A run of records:
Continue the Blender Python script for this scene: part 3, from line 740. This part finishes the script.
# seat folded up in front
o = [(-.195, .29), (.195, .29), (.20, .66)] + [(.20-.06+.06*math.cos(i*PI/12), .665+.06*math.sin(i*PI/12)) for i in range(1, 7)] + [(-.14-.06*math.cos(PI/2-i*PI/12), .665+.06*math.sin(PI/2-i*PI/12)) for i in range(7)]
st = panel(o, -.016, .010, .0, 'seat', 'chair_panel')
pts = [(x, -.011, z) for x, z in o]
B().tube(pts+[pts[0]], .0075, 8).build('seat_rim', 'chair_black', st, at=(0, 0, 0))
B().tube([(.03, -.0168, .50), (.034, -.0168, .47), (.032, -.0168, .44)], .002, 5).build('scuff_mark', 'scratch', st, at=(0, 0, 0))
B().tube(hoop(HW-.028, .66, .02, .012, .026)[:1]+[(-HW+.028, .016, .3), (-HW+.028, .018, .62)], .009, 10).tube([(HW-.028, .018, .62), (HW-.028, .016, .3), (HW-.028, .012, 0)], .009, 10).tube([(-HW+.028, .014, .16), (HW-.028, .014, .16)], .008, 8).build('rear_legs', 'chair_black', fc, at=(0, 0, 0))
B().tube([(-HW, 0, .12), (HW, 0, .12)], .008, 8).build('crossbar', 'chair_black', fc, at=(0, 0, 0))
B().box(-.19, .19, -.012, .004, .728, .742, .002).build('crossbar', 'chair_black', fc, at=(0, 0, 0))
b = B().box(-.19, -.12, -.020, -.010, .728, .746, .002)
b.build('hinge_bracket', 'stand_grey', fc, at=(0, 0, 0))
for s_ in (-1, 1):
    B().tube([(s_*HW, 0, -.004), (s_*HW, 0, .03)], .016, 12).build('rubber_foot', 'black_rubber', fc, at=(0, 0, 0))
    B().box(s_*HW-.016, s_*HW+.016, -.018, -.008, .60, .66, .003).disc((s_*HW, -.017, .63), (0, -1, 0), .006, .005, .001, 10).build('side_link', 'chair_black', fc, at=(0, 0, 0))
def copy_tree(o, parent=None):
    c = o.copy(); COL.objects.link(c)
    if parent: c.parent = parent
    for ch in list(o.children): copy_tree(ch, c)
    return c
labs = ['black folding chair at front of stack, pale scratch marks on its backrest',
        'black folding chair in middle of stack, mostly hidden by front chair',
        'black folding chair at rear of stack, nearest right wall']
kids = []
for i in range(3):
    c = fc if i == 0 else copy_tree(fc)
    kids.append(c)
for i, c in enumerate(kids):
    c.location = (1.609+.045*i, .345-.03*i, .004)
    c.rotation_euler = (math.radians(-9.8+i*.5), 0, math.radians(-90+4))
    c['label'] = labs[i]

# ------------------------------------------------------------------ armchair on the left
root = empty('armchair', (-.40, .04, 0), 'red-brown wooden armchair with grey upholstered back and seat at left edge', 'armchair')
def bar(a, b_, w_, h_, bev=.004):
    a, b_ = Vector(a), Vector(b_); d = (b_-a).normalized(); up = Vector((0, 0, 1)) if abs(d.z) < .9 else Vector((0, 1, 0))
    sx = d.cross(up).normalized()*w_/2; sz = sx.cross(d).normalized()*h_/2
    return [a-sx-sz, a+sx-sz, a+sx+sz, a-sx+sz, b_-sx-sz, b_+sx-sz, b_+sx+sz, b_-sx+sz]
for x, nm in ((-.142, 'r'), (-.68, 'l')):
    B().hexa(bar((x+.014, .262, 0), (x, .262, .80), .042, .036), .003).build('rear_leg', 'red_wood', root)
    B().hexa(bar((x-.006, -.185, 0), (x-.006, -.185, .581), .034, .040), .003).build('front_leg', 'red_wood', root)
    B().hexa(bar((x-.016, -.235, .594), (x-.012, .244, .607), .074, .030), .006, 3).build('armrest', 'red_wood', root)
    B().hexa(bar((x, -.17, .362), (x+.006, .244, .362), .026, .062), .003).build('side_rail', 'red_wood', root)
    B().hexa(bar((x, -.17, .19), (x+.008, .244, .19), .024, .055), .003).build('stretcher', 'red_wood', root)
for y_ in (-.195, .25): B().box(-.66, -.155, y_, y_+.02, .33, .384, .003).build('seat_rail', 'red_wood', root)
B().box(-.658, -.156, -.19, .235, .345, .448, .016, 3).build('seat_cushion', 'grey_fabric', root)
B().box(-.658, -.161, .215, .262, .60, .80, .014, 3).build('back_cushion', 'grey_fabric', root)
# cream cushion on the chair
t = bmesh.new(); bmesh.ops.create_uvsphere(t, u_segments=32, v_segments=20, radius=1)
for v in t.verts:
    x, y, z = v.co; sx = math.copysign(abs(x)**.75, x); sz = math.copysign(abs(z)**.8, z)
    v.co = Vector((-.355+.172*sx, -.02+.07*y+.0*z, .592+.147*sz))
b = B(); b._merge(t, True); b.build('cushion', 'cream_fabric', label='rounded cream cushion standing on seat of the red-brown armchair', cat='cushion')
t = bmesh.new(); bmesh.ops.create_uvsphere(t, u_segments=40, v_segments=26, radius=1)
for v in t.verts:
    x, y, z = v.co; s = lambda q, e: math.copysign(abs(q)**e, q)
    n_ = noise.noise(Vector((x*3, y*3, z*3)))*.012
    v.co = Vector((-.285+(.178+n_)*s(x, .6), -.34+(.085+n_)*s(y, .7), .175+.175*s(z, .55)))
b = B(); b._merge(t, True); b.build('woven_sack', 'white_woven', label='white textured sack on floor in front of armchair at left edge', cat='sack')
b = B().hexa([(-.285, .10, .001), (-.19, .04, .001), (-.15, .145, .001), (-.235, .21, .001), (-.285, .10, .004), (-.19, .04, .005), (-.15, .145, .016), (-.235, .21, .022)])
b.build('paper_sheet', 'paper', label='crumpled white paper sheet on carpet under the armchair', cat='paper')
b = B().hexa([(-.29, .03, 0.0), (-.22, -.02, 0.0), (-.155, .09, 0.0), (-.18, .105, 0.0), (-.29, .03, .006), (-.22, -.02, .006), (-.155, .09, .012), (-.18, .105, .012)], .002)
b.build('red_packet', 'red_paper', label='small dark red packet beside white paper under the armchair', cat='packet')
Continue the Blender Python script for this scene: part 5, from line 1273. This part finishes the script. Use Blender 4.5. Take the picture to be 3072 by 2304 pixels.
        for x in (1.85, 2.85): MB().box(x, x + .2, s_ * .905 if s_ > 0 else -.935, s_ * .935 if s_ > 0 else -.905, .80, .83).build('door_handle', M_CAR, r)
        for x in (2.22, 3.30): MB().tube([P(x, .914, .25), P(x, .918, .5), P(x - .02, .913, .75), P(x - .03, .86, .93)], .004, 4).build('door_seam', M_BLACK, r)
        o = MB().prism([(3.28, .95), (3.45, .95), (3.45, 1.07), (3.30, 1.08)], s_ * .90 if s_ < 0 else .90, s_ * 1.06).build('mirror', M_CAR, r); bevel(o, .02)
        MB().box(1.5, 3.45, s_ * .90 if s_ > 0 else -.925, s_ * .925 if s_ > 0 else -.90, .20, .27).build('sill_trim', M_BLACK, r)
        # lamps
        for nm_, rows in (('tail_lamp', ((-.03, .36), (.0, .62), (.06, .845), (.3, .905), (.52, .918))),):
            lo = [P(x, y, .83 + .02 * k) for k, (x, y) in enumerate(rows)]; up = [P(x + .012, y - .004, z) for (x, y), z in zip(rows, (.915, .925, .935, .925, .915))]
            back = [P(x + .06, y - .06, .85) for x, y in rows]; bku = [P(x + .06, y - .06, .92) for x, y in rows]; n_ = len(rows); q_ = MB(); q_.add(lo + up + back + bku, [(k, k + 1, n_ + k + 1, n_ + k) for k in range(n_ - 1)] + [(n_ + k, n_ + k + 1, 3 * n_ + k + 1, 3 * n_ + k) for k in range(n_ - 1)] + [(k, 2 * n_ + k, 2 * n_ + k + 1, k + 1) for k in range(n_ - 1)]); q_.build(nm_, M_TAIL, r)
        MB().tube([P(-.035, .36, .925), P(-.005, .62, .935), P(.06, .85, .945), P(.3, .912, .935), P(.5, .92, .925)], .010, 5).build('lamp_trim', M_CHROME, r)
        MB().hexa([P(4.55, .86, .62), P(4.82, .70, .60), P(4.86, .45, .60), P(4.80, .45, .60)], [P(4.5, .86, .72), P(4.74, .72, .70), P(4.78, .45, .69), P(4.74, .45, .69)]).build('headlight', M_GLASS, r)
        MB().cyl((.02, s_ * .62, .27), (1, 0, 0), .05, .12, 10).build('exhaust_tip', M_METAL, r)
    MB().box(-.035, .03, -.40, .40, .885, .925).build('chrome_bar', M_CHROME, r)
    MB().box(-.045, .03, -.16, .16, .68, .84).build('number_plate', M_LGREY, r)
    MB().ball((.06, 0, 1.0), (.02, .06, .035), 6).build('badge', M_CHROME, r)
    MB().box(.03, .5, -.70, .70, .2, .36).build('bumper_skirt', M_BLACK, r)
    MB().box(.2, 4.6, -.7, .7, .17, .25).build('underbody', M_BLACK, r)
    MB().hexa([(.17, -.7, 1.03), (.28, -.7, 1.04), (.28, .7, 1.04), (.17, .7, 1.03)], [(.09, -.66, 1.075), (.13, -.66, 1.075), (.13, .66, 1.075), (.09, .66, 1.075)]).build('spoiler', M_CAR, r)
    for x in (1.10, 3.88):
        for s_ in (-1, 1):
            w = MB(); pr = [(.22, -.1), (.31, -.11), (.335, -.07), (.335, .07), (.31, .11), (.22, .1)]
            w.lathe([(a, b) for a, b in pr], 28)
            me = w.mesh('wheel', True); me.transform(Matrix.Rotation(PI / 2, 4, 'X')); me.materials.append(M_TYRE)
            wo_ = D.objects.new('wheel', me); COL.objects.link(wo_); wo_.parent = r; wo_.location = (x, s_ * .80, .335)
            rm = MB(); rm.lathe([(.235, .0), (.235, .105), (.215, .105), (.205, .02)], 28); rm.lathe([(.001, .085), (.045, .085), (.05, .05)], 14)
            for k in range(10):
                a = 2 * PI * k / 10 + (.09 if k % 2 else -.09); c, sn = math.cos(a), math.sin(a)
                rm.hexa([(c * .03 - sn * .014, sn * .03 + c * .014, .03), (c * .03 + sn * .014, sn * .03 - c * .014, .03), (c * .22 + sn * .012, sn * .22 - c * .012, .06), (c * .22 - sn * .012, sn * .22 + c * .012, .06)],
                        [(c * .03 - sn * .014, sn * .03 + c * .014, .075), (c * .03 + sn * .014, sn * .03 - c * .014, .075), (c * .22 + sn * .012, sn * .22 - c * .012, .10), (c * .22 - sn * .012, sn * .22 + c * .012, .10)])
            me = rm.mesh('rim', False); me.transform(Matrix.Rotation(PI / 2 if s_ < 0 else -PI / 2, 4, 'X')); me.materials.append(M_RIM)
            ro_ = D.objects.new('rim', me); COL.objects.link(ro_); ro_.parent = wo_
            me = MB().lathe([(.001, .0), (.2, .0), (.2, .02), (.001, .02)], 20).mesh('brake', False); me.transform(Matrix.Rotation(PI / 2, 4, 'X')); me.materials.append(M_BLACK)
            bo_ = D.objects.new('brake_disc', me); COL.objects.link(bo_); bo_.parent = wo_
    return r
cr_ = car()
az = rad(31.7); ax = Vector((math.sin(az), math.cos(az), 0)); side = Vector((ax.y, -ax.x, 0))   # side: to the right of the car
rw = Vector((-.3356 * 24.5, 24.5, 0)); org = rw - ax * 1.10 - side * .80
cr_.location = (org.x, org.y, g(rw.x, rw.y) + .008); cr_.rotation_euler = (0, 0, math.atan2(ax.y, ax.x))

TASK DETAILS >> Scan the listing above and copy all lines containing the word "finishes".

WRITTEN RESPONSE >>
Continue the Blender Python script for this scene: part 3, from line 740. This part finishes the script.
Continue the Blender Python script for this scene: part 5, from line 1273. This part finishes the script. Use Blender 4.5. Take the picture to be 3072 by 2304 pixels.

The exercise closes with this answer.